Kamala Harris has a different tone than that of Biden in recognising Palestinian suffering, but she has not dared until now to take any distance from Biden and she will not as she is still Biden’s vice president. If she gets elected, we shall see whether she will continue the very pro-Israeli policy of Biden or revert to the Obama kind of cold support to Israel, with an attempt to moderate the Israeli attitude. The Democrats, in general, are dedicated to the defence of Israel as they keep saying, however, so we cannot expect them to do what needs to be done, which is for Washington to stop arming Israel and force it to withdraw from the 1967 occupied territories in accordance with what is supposed to be the official position of the US. The only way for anything like this to happen is for the solidarity movement to reach enough force to impose it on the US government.

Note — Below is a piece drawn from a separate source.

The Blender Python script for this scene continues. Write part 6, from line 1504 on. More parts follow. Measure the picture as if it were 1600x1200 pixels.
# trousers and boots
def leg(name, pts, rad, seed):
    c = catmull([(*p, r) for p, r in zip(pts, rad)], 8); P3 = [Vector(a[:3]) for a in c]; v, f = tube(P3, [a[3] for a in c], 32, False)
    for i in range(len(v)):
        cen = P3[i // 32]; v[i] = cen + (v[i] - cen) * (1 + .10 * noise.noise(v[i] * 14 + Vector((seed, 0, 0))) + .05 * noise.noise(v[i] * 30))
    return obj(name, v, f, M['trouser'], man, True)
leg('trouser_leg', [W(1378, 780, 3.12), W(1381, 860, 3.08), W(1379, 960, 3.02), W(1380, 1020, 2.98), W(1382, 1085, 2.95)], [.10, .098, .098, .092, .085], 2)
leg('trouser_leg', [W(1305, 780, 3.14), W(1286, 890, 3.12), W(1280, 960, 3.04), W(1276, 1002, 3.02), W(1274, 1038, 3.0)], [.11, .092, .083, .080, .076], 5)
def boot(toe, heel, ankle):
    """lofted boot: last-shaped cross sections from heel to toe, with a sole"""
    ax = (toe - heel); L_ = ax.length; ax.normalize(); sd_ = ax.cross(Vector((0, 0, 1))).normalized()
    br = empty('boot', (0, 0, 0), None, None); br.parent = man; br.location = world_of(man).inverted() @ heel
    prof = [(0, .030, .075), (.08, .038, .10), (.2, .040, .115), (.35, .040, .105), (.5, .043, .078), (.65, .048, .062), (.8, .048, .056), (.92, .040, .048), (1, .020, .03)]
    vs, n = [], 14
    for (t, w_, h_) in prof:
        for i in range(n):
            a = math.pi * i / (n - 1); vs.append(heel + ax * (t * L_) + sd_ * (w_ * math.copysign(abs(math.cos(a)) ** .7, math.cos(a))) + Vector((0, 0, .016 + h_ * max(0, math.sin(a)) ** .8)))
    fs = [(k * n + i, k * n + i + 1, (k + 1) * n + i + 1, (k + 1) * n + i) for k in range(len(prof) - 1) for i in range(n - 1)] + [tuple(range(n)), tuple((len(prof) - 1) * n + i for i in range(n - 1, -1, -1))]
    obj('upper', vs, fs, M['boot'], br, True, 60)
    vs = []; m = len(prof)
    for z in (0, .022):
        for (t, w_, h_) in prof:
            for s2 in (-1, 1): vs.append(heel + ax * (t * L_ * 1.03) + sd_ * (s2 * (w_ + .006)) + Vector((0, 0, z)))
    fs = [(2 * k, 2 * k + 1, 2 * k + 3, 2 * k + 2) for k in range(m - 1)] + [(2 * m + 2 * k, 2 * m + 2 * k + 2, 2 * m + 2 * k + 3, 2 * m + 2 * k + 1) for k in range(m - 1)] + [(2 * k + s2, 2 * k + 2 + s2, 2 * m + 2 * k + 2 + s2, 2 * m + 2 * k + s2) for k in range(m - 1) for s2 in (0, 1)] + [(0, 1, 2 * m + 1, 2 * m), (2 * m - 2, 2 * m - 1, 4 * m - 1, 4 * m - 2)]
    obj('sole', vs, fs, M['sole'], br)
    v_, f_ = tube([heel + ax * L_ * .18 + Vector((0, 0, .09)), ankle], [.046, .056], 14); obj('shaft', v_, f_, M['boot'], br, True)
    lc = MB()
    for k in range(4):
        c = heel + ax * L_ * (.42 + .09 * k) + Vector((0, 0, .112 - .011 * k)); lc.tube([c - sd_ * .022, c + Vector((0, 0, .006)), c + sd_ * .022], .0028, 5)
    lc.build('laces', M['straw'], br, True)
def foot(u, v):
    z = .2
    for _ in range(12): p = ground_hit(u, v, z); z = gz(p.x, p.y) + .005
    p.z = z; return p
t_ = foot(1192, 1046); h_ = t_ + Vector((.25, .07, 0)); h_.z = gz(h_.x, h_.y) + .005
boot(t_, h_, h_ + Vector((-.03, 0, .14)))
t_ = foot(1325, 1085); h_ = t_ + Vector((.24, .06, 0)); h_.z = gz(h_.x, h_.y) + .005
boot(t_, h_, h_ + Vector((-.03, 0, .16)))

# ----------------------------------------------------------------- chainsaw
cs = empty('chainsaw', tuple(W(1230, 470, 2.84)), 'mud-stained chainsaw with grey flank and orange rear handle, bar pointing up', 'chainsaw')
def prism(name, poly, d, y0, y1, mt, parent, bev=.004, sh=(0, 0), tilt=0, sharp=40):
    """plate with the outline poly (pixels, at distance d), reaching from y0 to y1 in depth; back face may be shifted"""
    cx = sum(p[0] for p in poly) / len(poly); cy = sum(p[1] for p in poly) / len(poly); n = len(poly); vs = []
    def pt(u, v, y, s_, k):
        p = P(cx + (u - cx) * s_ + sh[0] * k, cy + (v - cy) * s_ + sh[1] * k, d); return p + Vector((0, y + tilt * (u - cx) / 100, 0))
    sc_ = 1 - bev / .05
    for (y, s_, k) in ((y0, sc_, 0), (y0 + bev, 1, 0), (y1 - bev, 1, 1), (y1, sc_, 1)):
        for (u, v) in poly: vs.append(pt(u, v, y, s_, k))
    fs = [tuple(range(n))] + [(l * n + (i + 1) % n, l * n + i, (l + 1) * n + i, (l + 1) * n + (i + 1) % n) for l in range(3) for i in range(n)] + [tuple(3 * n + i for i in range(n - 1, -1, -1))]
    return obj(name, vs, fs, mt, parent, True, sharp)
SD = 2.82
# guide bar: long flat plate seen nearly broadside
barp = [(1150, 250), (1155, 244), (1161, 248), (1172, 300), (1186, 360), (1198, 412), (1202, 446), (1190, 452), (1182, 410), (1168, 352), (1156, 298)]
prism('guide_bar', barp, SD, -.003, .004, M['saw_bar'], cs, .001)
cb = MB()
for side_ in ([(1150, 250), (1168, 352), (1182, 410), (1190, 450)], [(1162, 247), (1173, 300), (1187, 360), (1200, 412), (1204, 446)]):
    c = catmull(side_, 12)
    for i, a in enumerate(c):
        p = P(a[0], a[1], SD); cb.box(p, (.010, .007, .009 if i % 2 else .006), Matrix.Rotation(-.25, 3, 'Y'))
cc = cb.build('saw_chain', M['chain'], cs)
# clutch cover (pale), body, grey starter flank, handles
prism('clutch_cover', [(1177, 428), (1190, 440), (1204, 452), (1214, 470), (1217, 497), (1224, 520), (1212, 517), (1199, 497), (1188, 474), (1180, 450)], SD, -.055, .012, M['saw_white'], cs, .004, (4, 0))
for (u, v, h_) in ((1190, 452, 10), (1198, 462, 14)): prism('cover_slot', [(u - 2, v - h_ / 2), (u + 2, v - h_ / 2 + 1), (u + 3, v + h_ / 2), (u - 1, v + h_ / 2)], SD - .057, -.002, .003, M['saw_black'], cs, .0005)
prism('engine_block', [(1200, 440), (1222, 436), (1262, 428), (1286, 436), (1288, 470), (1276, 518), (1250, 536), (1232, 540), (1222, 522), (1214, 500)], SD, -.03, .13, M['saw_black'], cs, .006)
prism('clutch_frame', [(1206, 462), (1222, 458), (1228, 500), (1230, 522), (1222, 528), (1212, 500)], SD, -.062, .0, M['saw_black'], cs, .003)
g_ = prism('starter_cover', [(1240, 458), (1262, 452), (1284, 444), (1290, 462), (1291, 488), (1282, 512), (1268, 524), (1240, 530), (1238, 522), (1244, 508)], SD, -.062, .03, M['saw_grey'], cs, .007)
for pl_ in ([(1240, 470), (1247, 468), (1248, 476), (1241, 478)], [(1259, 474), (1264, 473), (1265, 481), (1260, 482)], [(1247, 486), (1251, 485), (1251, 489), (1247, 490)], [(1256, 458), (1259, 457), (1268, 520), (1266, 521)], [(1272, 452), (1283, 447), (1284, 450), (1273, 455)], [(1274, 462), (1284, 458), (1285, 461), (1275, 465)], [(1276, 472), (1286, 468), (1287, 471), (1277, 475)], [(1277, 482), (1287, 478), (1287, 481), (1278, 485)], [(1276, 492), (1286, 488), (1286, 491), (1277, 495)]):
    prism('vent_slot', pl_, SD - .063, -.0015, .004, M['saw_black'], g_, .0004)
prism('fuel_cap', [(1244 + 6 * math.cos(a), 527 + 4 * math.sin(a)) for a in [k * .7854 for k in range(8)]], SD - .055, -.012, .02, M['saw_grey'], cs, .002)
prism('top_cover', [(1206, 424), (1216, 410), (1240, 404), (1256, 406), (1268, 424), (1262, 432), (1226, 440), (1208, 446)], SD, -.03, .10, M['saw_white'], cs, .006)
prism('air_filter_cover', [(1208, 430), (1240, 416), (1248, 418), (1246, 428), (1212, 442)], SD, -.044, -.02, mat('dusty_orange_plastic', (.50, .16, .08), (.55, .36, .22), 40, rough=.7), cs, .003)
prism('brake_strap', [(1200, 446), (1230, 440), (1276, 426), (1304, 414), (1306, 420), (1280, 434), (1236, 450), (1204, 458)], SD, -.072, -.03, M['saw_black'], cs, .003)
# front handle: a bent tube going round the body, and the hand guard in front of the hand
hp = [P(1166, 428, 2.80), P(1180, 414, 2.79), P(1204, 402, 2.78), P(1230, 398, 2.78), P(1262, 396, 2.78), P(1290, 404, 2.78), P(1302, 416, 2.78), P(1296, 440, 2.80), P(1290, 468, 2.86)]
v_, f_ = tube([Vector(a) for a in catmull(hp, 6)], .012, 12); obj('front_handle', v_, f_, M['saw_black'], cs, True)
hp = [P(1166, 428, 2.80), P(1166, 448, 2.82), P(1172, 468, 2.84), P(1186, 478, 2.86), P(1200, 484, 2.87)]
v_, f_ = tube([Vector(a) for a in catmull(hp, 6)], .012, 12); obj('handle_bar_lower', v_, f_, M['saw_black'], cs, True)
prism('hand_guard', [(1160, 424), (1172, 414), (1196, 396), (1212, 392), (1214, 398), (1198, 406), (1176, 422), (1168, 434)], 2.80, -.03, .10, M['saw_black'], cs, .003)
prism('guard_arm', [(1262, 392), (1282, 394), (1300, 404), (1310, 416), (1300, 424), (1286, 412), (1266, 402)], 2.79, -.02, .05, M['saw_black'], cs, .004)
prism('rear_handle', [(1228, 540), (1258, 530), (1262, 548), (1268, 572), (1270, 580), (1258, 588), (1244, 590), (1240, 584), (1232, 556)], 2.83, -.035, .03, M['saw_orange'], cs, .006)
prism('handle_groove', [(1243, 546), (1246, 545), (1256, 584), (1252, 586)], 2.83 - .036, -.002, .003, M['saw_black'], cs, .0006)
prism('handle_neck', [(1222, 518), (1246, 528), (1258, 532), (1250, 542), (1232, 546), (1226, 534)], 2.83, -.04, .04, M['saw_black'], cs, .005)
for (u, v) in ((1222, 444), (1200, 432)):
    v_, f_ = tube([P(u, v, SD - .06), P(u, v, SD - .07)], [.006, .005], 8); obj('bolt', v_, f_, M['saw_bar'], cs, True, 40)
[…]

Lastly, what are your views in terms of the strategy or possibilities for building the radical left in the Arab world?

The radical left in the Arab world has been very much weakened by the defeat of the two successive waves of what has been called the Arab Spring or Arab uprising. The first wave in 2011 saw major uprisings in six Arab countries along with a big rise in social and political protests in most other Arab countries. This created conditions in which the radical left could play an important role in several countries, including Tunisia, where it all started, and Egypt. The second wave in 2019 included four countries. In one of them, Sudan, the radical left played a very important role. Unfortunately, however, the defeats of those uprisings — especially the 2013 coup in Egypt, the 2021 coup in Tunisia, and the civil war among the military that unfolded in Sudan after the 2021 coup — all had a hugely negative impact on the radical left in the Arabic-speaking region.

But the key point to understand is that the social and economic crisis in the region is very deep, and it is this crisis that led to the two successive waves of uprisings in 2011 and 2019. Not only is the crisis not solved, but it is getting worse and worse, year after year. This means that there will inevitably be further social explosions. The key condition for the necessary radical change is that young people manage to find new ways and forms of organisations in order to build a new radical alternative to the existing situation.